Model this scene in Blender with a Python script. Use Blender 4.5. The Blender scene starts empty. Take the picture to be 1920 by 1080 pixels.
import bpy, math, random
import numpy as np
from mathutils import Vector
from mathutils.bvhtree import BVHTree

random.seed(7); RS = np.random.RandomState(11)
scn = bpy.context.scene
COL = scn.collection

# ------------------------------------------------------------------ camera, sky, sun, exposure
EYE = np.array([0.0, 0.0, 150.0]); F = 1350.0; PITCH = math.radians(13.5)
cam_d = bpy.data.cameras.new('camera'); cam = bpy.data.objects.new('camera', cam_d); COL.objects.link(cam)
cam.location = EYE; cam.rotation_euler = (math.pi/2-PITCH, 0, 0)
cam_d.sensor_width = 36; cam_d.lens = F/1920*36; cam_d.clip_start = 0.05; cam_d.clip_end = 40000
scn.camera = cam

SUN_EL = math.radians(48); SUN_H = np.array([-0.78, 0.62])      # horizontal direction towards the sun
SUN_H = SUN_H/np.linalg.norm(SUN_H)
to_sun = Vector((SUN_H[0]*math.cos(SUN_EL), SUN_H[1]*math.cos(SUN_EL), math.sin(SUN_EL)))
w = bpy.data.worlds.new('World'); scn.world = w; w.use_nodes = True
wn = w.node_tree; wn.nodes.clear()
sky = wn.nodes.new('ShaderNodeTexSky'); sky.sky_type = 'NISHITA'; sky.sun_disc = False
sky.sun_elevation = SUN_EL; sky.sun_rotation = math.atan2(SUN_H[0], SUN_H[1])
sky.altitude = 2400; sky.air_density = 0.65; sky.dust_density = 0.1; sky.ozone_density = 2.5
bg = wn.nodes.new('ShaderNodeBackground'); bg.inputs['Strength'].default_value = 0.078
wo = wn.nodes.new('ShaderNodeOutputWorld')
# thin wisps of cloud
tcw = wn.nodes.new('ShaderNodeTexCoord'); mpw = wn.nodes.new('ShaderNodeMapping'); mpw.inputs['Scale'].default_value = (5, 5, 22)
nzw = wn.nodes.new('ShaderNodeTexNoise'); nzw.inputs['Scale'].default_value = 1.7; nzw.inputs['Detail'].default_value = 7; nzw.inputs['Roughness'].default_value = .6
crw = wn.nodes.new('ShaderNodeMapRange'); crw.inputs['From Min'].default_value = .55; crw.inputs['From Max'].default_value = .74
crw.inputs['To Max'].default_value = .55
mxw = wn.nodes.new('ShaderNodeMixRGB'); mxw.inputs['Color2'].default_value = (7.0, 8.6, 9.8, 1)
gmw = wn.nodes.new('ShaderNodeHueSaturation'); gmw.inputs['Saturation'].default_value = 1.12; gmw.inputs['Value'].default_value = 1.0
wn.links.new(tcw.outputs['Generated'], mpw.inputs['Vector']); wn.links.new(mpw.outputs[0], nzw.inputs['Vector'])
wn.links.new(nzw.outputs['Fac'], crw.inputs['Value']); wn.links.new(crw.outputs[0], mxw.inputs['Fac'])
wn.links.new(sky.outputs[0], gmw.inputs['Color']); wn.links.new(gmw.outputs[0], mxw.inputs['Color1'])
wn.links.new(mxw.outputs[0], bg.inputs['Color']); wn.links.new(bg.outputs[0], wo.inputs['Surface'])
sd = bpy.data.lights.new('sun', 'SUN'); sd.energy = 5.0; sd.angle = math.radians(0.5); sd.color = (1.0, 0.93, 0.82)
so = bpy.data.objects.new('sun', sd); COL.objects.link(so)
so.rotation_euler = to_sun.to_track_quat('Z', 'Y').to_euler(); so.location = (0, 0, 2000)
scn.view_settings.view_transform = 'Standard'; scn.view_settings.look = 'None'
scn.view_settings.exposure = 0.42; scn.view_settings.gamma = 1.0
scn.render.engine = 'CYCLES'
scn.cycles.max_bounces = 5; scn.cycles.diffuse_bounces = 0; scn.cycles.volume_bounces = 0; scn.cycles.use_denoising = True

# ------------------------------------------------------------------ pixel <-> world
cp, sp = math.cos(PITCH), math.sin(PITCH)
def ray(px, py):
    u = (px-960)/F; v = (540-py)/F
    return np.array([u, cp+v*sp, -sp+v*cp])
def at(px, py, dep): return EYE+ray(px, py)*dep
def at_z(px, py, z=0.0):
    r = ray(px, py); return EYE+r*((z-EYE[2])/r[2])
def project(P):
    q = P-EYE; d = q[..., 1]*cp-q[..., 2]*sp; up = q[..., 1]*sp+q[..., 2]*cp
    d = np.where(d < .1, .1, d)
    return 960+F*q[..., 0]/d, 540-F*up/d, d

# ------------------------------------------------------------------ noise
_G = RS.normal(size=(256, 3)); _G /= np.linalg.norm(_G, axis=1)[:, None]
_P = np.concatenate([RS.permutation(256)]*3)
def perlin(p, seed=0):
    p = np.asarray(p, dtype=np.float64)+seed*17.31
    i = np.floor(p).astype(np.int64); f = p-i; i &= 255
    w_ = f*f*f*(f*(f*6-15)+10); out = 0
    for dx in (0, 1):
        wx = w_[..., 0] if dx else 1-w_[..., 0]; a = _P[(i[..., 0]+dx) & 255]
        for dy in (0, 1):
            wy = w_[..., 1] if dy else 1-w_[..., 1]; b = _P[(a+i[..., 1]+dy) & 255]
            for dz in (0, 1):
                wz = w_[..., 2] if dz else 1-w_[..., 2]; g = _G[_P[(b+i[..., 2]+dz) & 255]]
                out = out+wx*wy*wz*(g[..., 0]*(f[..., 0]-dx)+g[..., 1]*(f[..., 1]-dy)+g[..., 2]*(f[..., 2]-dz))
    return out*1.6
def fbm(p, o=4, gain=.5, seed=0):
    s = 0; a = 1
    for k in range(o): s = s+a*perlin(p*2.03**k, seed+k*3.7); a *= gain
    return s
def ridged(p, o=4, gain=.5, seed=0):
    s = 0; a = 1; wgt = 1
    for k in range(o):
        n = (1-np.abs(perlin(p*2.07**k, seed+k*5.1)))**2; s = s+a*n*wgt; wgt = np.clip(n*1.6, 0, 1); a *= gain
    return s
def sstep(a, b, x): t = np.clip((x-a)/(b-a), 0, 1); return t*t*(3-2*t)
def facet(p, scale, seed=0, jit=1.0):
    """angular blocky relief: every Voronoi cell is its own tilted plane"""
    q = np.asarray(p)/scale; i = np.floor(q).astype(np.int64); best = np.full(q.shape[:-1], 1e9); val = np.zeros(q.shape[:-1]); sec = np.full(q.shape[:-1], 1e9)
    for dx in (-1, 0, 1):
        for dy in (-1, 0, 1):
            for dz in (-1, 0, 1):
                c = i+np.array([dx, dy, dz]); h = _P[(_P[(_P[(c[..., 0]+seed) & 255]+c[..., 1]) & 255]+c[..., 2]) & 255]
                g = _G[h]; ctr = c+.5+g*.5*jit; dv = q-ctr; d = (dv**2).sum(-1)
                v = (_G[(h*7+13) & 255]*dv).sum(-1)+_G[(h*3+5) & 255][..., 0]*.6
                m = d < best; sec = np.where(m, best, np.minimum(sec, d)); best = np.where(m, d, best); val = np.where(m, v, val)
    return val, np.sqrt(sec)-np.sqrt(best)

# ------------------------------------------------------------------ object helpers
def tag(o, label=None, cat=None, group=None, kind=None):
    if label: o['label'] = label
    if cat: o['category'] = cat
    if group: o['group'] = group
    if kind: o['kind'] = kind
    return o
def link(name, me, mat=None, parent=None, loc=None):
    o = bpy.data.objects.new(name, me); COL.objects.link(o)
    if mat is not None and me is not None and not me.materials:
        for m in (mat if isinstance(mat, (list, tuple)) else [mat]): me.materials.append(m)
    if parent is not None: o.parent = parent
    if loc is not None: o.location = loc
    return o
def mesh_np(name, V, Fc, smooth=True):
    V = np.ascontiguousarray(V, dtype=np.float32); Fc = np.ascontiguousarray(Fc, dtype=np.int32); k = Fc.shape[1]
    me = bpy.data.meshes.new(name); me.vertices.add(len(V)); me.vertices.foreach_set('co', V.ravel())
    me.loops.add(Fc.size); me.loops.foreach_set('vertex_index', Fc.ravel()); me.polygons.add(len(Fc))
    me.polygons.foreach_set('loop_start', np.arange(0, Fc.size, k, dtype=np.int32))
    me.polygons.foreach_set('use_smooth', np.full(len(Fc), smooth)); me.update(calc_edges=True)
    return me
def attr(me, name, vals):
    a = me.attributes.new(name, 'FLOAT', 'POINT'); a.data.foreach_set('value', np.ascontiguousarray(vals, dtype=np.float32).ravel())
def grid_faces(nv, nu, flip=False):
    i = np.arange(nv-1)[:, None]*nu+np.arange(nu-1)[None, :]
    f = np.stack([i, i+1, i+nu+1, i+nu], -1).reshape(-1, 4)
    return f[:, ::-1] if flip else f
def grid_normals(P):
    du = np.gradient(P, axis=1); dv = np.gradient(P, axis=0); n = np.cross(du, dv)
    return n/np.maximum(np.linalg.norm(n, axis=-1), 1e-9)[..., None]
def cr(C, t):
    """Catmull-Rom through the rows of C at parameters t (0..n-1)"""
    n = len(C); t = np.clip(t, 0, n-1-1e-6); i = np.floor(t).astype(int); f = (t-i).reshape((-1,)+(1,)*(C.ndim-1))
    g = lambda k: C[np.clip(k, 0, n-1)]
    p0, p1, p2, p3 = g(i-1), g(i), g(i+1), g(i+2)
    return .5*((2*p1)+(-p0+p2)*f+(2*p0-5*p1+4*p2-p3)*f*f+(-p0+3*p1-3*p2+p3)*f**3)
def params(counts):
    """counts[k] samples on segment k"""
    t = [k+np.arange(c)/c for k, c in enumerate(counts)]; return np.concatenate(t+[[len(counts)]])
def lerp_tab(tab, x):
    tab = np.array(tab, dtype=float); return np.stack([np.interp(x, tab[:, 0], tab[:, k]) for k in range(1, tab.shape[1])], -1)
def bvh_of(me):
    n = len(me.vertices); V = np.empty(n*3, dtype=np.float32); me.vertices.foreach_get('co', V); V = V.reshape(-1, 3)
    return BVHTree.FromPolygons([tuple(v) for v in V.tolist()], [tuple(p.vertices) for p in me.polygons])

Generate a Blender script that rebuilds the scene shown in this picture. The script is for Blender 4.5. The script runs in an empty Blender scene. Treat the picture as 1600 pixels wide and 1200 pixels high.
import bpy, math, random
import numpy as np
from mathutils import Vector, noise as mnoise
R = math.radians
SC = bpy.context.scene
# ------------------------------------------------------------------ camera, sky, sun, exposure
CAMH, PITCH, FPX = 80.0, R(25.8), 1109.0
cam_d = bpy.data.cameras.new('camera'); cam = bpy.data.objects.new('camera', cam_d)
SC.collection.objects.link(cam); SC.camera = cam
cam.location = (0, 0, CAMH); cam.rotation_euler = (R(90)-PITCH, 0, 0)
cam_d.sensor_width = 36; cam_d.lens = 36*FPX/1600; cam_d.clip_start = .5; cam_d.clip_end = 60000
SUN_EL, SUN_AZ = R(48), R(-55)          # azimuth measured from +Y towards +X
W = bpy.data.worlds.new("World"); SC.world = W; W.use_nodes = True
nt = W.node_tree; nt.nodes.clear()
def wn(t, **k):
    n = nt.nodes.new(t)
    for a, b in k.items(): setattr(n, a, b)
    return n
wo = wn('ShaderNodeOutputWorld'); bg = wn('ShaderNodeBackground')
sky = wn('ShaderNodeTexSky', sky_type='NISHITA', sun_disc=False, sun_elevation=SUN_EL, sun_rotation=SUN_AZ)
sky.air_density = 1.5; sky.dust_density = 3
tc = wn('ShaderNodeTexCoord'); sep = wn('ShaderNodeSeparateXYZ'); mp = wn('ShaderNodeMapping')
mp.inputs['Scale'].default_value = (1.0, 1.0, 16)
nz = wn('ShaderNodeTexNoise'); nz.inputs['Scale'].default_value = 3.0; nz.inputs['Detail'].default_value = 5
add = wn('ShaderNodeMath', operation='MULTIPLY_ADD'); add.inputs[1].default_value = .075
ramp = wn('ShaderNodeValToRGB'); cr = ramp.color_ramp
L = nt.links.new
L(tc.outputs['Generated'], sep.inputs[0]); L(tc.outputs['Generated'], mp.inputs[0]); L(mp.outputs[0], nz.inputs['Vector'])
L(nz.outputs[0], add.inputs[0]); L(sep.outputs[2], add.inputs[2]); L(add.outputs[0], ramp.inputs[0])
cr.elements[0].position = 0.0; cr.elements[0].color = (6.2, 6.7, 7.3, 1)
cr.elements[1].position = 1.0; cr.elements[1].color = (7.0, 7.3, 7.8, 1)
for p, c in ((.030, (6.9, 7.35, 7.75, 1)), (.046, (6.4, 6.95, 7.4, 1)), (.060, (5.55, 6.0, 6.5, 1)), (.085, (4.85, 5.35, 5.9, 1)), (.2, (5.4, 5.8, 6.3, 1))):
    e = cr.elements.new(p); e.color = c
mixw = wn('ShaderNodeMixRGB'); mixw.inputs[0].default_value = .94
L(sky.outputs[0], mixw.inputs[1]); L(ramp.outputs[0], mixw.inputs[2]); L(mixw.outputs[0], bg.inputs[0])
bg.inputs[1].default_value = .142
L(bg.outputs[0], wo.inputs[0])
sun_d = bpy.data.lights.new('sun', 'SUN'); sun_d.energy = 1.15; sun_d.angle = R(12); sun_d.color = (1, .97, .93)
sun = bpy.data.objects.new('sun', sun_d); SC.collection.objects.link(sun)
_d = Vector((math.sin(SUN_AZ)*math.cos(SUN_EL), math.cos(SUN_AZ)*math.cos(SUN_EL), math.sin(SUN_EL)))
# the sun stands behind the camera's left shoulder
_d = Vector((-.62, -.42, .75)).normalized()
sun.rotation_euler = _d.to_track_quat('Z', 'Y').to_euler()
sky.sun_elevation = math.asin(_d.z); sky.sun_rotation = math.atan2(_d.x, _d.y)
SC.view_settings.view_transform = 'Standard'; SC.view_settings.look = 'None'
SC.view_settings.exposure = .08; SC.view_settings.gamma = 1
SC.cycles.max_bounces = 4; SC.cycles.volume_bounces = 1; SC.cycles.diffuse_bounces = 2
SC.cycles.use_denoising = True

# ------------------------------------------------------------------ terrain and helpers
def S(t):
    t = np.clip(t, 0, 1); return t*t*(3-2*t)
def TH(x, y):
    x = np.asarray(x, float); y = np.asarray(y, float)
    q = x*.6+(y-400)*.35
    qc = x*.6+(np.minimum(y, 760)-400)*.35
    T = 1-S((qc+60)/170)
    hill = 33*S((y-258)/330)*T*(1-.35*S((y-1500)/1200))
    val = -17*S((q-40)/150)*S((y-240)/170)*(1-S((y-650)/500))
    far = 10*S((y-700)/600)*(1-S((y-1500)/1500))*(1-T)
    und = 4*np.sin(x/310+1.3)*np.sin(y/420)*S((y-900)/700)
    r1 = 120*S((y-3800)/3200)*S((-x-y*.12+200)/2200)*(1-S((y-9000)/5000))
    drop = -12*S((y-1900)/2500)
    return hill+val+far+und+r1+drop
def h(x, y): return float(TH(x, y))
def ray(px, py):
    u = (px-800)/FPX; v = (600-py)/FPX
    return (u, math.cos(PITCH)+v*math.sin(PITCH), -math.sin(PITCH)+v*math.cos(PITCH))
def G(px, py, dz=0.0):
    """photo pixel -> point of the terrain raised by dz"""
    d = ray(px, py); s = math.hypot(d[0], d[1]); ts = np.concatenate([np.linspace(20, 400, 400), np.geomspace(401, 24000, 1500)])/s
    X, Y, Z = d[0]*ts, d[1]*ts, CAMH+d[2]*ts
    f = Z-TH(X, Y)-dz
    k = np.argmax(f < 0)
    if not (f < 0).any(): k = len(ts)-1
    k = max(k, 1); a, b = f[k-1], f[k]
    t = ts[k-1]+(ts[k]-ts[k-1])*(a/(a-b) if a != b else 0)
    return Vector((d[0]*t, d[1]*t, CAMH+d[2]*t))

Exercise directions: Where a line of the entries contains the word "this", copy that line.

Exercise answer:
Model this scene in Blender with a Python script. Use Blender 4.5. The Blender scene starts empty. Take the picture to be 1920 by 1080 pixels.
Generate a Blender script that rebuilds the scene shown in this picture. The script is for Blender 4.5. The script runs in an empty Blender scene. Treat the picture as 1600 pixels wide and 1200 pixels high.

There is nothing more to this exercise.